Interesting discussion over CPM model, but there's one point I don't agree. You say that market is driven by offer and demand, correct, but there cannot be a demand for something that doesn't already exist (a difference metric or model that isn't CPM). What I think is indeed a very good point in Bonnie's views is the desire to see new metrics arise. Discussion is the first step, but later on also advertisers need to experiment and get risks in new metrics in order to gather long-term results. Cpm might be very good in a short-view-strategy but in the long... 

almost 9 years ago


Hot Boat Deals

I can see that for some types of sites one might want to kill cpm.  But I'm looking for cpm as my salvation.  I run a group of 14 vehicle based websites which several get decent traffic but lack in click thru's because of possibly too sticky content.  Is my content too good?  Or am I not getting enough visitors which click on my adsense ads to make a decent buck?   I averaged around 6-10k uniques last month per site to make nearly 500,000 page views and 80,000 unique visitors.  I'm only making $65 / month in google clicks.  Therefore, if I were to earn $3.00 cpm for the 4 main ad spots or even $1.00 I could actually make $500-1500 per ad position based on 500 cpm's. 

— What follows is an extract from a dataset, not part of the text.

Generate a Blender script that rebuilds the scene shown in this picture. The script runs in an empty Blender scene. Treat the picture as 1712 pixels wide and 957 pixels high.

My complaint with google is that their system allows people to bid enough to get their ads on my pages (which gets them brand recognition) but they may not be writing a compelling enough ad to invoke the person on my site to click it.  But even still the user had the chance to read the domain name of the ad and either open a new browser window and type it in or to add it to their name recognition list to say at a later date,...  "I've heard of that, I'll check it out..."  Therefore, I believe that publishers should make a minimum cpm value for displaying the ads on their site.  Single page refreshes shouldn't count towards that but with actual traffic it should. 

So what am I doing wrong?  Why can't I seem to make any money with this site?  Anyone have a suggestion for me?